Deux chrétiens en chemin – Marcel Légaut-François Varillon
Lyon – cercle Kierkegaard - Septembre 1977 : dialogue sur l'Église et la foi
Et si nous prenions un temps pour faire le point et redonner du souffle à notre vie spirituelle en écoutant deux croyants, deux témoins, qui ont l'un et l'autre une parole authentique. Mon ambition serait de vous donner le désir de lire ce dialogue. Si l'approche est différente, c'est bien la même foi qui anime Marcel Légaut et François Varillon et l'un et l'autre souhaitent faire connaître Jésus afin que nous nous mettions en route comme ceux qui ont posé leurs filets et ont suivi Jésus sans savoir où ça les mènerait… Il ne s'agit pas d'un débat, mais d'une méditation à deux voix sur fond d'amitié. Même si des divergences subsistent, c'est un dialogue dans l'Église et dans la foi. La parole de Marcel Légaut est mise en valeur par la qualité de l'interlocuteur qui a une place reconnue dans l'institution.

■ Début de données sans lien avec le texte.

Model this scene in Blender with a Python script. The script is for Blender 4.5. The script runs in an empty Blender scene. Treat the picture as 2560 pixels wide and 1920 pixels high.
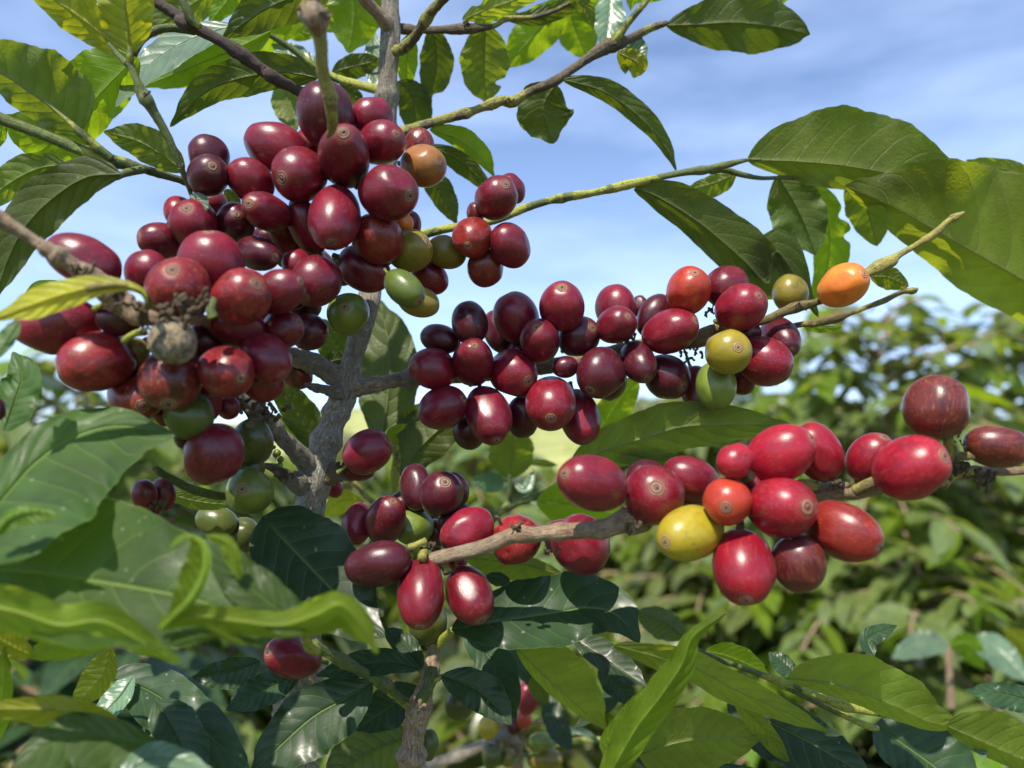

Ainsi, prenons le dernier chapitre Fonction cultuelle et Mission de la Parole (p. 175) qui aborde la question des prêtres et de l'avenir de l'Église. FV demande à ML de développer sa pensée au sujet de la séparation entre la fonction cultuelle et la mission de la parole. ML montre combien, dans la situation présente, la célébration de la cène par des laïcs s'avère nécessaire :
Pour moi l'essentiel de la raison d'être de l'Église, c'est la mission et non pas la conservation d'un exercice du sacerdoce qui ne date même pas des origines… En France, nous nous acheminons rapidement vers une situation tout à fait semblable à celle que connut l'Église primitive : des chrétiens partout, mais extrêmement minoritaires, dispersés en tout petits groupes. L'Église se doit de leur donner la possibilité de célébrer de temps en temps la Cène comme il semble que Jésus l'a recommandé à ses disciples, comme au moins ceux-ci en ont compris la nécessité quand ils ont commencé leur vaste campagne d'apostolat… De toute façon, l'Église ne peut accomplir pleinement sa mission dans le monde que par l'intermédiaire d'implantations locales qui la rendent présente effectivement à tout homme quand celui-ci est conduit à prendre conscience plus totalement de sa condition humaine et des frontières de la vie, quand il approche du seuil de l'absolu et qu'il devient ainsi davantage capable d'être interpellé par Jésus grâce à la médiation des Écritures et des disciples… Aussi dans la situation qui s'annonce, et déjà elle existe dans plus d'un lieu, il semble que de façon inéluctable on sera conduit à distinguer radicalement la fonction cultuelle que demande la célébration de la Cène, cette action communautaire chrétienne par excellence, de la mission apostolique, cet appel par la présence qui, avec le secours de la parole et de l'exemple, aide chacun à se rendre Jésus réel et actuel…. La fonction cultuelle, si elle demande de la foi et de la piété, n'exige pas la formation, la culture, la vie spirituelle, ni surtout le charisme relativement rare qui permettent la mission d'apôtre. Aussi les « pouvoirs » qu'elle requiert pourraient, même dès maintenant, être confiés à nombre de croyants qui, jugés aptes et dignes, auraient été au préalable amenés à regarder cette fonction comme faisant partie de leur rôle personnel dans l'Église. Sans qu'ils aient à quitter leur métier, ils seraient ainsi, en union avec l'Église et plus précisément avec l'Évêque qui la représente dans leur milieu, en mesure de renouveler la Cène dans leur communauté… Pour leur croissance humaine et dans la foi, ces croyants ont besoin d'être personnellement responsables de l'existence de leur communauté…
Le dialogue facilite la lecture et nous découvrons un "Légaut" se livrant totalement pour faire partager ses convictions. Mettez-vous en chemin avec ces deux croyants, vous ne le regretterez pas.